Elsewhere, though, the record runs itself off the rails. The 10-minute-long “Freakout Jam” is more waiting and awkward starts and stops than it is the illuminating psych-rock exercise these guys might believe. “Pee-Pee Song” is, as you pretty much might expect, needlessly goofy; over blues scales and a kind of chugging percussive drive, the group spews lines like “This is what Pee-Pee is about” or, perhaps more illustrative, “Singing a song for Pee-Pee/ Singing a song for life/ Singing a song for Pee-Pee/ Singing the ‘Pee-Pee Song’ ‘til you die.” On the funky “I Love U 2 Much,” the group cranks up the Stax factor with a soulful female lead and some choppy guitars, but the track is bizarrely out of place. (It might light up a crowd live but I don’t think it quite works here.)

And this says nothing of tracks like “Madness Song (Remix),” less a remix than an excuse to cut up a straight-forward folk-rock song with an inexplicable series of different sounds and contexts. Here, kitchen sink be damned, you get well-recorded acoustics, lo-fi cassette murmurings, an acid-dripped verse, robot-voiced trance, swirling horns and pensive sitar, all independent of each other. (That’s half the song but you get the idea.) This doesn’t sound like a band condemning genre limitations or, to borrow an overused phrase, being experimental. This might be weird for weird’s sake. This is the sound of wandering.

Sometimes, the meandering approach works. Tracks like “Love Needs A Quivering, Restless, Aching Fire to Lay Its Head On” – I’m feeling a single – don’t work because they stick to the script. They work because they’re ambitious and well-initiated, catchy enough to cling to your memory but quirky enough to separate them from the rest of the pack. But tracks like “Madness Song (Remix)” just don’t fly.
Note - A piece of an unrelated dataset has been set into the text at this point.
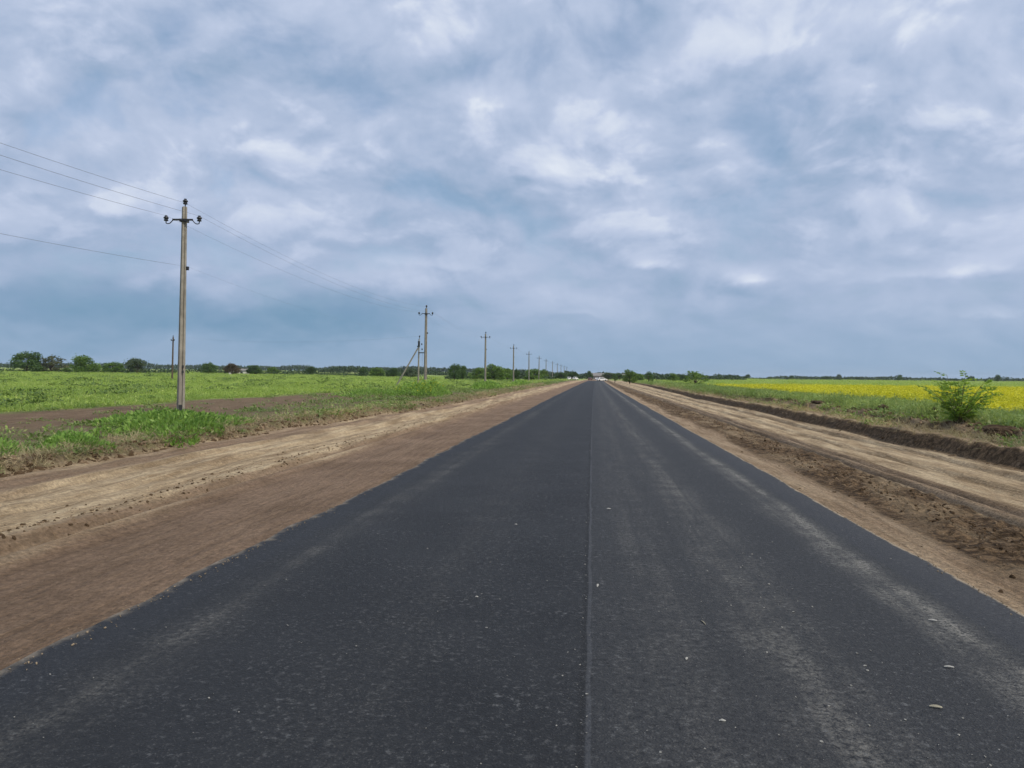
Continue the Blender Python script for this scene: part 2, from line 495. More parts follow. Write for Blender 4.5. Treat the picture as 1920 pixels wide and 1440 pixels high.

Sadly, the record ends not with a brighter moment but with a somewhat duller one, the sky-is-the-limit mix-up of “O, Little Boy.” The track, like the record, flashes promise early on: the lazy sway of funky guitars, poppy progressions, vocals that suggest something grandiose is lurking around a corner. But, halfway through, the song shifts into a 60’s-inspired blues-rock romp complete with shouts of “I need you/ I need you more,” soulful backing vocals, the whole package but more a formula than an invention. About five minutes in, someone does the unthinkable. They co-opt the nah-nah-na-na-nah-nah melody of The Beatles’ “Hey Jude” and they don’t stop, instead repeating the familiar refrain over a bluesy descent. (Others also are quoted.) It’s an interesting choice but a flawed one. Maybe some critics are too protective of the Lennon and McCartney songbook, but there’s reason to suggest you need to have an excuse before cribbing from the holy canon. Pee-Pee, it seems, does not.